--- Start INPUT MATERIAL ---
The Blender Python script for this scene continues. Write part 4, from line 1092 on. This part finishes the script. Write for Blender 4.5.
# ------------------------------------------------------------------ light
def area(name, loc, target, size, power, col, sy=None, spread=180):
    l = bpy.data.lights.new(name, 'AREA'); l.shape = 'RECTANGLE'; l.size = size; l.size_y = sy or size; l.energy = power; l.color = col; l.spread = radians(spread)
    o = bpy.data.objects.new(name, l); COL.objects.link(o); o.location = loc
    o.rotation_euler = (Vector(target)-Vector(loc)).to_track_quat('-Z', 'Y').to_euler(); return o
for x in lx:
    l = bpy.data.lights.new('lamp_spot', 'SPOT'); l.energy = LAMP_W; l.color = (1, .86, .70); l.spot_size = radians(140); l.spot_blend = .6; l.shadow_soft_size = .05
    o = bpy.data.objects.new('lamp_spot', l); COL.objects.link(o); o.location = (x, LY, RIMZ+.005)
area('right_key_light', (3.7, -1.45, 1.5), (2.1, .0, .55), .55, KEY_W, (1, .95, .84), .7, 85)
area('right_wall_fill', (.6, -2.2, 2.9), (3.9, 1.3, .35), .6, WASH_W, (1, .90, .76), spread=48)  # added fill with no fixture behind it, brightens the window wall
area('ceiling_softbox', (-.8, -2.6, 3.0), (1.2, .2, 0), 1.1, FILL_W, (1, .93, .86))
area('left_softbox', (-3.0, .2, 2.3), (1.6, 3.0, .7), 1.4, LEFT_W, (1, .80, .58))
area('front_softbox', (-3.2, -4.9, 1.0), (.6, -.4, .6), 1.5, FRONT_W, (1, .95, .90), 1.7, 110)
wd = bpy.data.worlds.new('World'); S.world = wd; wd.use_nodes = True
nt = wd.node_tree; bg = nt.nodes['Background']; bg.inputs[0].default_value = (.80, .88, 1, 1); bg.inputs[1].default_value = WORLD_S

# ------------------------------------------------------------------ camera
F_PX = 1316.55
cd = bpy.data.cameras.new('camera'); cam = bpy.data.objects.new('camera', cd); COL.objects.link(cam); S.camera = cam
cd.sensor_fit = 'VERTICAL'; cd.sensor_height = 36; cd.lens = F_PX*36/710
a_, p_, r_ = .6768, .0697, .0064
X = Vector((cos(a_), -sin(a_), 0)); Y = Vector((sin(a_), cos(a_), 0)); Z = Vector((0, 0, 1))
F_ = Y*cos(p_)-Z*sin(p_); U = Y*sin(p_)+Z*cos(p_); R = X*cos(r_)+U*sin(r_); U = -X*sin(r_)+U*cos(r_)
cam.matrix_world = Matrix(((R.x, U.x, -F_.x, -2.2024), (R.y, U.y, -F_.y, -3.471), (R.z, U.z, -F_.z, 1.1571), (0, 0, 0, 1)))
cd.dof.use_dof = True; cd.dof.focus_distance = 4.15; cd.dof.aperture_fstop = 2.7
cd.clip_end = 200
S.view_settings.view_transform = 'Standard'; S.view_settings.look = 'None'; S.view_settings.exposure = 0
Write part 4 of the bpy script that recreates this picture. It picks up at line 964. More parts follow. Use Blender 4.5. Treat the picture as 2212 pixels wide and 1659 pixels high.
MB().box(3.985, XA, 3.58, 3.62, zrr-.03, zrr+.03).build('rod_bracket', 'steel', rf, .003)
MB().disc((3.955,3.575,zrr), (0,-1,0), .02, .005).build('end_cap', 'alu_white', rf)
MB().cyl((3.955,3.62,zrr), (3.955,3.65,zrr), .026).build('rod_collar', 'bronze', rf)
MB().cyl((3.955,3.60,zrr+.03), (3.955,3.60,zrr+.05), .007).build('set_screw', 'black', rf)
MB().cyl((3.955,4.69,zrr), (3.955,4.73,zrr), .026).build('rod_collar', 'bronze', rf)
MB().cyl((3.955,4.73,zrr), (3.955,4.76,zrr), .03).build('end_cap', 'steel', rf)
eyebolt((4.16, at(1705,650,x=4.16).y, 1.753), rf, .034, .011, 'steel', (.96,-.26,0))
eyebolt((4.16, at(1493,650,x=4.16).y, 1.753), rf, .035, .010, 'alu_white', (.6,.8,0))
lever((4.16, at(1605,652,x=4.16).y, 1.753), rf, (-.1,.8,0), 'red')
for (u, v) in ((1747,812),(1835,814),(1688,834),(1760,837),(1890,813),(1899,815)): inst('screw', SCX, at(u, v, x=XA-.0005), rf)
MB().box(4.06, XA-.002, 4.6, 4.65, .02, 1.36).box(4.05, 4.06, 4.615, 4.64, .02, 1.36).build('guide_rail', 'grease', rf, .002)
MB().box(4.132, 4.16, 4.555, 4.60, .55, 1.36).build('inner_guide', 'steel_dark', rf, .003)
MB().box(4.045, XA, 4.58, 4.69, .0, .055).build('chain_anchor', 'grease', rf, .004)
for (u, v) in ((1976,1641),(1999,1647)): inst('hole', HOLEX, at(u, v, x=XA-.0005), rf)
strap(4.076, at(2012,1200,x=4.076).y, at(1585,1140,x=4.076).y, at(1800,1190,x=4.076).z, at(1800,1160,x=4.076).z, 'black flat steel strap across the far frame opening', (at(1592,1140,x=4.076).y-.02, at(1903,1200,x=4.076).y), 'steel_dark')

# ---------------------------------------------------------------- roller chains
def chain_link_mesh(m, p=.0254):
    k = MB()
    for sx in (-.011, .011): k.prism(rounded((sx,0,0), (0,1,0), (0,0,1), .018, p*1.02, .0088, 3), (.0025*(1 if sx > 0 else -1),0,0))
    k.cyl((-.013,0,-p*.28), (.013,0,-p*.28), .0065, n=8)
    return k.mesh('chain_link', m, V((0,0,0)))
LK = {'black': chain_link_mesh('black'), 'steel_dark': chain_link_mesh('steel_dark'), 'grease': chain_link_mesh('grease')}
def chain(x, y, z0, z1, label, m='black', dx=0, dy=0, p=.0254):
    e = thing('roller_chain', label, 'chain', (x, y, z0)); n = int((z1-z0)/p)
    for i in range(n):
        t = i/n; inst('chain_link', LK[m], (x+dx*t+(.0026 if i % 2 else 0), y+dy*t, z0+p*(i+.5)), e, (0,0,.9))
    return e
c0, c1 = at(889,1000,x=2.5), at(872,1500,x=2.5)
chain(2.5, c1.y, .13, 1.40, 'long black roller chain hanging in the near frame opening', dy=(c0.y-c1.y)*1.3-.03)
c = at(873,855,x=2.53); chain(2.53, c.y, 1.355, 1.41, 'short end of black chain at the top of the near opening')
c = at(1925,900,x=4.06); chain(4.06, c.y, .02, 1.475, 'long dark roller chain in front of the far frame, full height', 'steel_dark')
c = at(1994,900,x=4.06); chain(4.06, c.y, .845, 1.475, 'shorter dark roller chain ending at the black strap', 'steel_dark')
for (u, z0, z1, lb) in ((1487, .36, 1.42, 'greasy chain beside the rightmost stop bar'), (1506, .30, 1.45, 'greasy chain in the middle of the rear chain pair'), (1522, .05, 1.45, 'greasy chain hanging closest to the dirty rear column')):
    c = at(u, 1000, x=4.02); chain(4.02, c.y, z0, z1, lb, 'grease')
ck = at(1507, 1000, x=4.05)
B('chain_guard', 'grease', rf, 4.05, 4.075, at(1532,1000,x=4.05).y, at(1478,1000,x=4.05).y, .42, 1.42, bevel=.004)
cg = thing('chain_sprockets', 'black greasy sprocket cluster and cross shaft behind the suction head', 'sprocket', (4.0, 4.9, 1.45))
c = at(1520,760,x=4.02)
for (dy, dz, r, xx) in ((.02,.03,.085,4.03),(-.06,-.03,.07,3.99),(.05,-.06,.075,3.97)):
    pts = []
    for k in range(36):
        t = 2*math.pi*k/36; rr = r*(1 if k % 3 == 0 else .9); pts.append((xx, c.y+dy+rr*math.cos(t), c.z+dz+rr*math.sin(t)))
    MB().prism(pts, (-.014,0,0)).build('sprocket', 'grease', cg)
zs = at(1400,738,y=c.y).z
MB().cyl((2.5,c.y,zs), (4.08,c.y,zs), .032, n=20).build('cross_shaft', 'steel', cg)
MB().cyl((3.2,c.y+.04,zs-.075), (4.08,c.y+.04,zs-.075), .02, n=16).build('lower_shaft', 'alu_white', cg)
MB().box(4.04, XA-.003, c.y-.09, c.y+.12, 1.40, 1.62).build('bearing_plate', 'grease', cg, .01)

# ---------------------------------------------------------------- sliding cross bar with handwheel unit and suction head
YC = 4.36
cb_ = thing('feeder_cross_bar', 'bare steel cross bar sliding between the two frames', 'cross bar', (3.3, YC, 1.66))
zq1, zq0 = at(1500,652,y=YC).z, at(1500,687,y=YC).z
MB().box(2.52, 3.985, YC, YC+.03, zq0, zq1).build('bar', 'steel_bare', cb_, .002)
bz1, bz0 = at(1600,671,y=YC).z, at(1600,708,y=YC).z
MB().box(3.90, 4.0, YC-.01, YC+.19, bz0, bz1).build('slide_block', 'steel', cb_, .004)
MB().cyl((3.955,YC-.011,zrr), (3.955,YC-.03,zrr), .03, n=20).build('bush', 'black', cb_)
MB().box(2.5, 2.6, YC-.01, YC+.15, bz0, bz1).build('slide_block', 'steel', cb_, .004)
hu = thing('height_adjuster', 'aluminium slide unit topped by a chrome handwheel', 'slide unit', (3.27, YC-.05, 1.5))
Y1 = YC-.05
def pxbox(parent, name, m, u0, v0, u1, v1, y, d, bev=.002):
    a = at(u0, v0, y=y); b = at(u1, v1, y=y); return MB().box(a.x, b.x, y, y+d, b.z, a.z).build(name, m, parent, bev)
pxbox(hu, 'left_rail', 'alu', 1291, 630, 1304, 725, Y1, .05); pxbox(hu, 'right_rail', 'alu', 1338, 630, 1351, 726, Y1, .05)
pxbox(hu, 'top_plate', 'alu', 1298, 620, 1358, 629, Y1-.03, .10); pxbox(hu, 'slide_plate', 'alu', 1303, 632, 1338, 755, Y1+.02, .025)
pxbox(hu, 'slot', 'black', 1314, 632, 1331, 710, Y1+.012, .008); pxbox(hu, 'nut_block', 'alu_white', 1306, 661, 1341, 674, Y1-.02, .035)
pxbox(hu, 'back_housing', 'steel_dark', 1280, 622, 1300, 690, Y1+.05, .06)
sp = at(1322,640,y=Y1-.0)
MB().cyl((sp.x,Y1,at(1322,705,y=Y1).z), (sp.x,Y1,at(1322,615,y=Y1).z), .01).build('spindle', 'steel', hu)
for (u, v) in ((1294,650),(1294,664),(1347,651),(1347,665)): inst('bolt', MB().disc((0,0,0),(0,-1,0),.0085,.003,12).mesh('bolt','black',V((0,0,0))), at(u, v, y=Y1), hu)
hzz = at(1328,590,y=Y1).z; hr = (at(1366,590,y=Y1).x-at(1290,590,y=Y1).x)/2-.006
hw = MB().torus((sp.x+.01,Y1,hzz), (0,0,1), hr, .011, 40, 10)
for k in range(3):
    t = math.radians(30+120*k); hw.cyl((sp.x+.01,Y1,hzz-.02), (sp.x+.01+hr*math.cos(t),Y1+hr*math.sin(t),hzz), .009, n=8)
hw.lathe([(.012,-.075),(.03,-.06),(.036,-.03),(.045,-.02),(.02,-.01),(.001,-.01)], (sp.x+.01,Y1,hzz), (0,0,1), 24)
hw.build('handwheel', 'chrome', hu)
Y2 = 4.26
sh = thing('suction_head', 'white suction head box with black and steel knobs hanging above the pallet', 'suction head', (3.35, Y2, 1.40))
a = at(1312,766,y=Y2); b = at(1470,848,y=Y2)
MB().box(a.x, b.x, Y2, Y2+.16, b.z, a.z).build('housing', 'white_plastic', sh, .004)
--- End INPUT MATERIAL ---
THE TASK:
Transcribe, word for word, every line from the line with "Write part 4 of" to the line with "at(1800,1190,x=4.076).z, at(1800,1160,x=4.076).z, 'black", inclusive, and output nothing else.

TASK RESPONSE:
Write part 4 of the bpy script that recreates this picture. It picks up at line 964. More parts follow. Use Blender 4.5. Treat the picture as 2212 pixels wide and 1659 pixels high.
MB().box(3.985, XA, 3.58, 3.62, zrr-.03, zrr+.03).build('rod_bracket', 'steel', rf, .003)
MB().disc((3.955,3.575,zrr), (0,-1,0), .02, .005).build('end_cap', 'alu_white', rf)
MB().cyl((3.955,3.62,zrr), (3.955,3.65,zrr), .026).build('rod_collar', 'bronze', rf)
MB().cyl((3.955,3.60,zrr+.03), (3.955,3.60,zrr+.05), .007).build('set_screw', 'black', rf)
MB().cyl((3.955,4.69,zrr), (3.955,4.73,zrr), .026).build('rod_collar', 'bronze', rf)
MB().cyl((3.955,4.73,zrr), (3.955,4.76,zrr), .03).build('end_cap', 'steel', rf)
eyebolt((4.16, at(1705,650,x=4.16).y, 1.753), rf, .034, .011, 'steel', (.96,-.26,0))
eyebolt((4.16, at(1493,650,x=4.16).y, 1.753), rf, .035, .010, 'alu_white', (.6,.8,0))
lever((4.16, at(1605,652,x=4.16).y, 1.753), rf, (-.1,.8,0), 'red')
for (u, v) in ((1747,812),(1835,814),(1688,834),(1760,837),(1890,813),(1899,815)): inst('screw', SCX, at(u, v, x=XA-.0005), rf)
MB().box(4.06, XA-.002, 4.6, 4.65, .02, 1.36).box(4.05, 4.06, 4.615, 4.64, .02, 1.36).build('guide_rail', 'grease', rf, .002)
MB().box(4.132, 4.16, 4.555, 4.60, .55, 1.36).build('inner_guide', 'steel_dark', rf, .003)
MB().box(4.045, XA, 4.58, 4.69, .0, .055).build('chain_anchor', 'grease', rf, .004)
for (u, v) in ((1976,1641),(1999,1647)): inst('hole', HOLEX, at(u, v, x=XA-.0005), rf)
strap(4.076, at(2012,1200,x=4.076).y, at(1585,1140,x=4.076).y, at(1800,1190,x=4.076).z, at(1800,1160,x=4.076).z, 'black flat steel strap across the far frame opening', (at(1592,1140,x=4.076).y-.02, at(1903,1200,x=4.076).y), 'steel_dark')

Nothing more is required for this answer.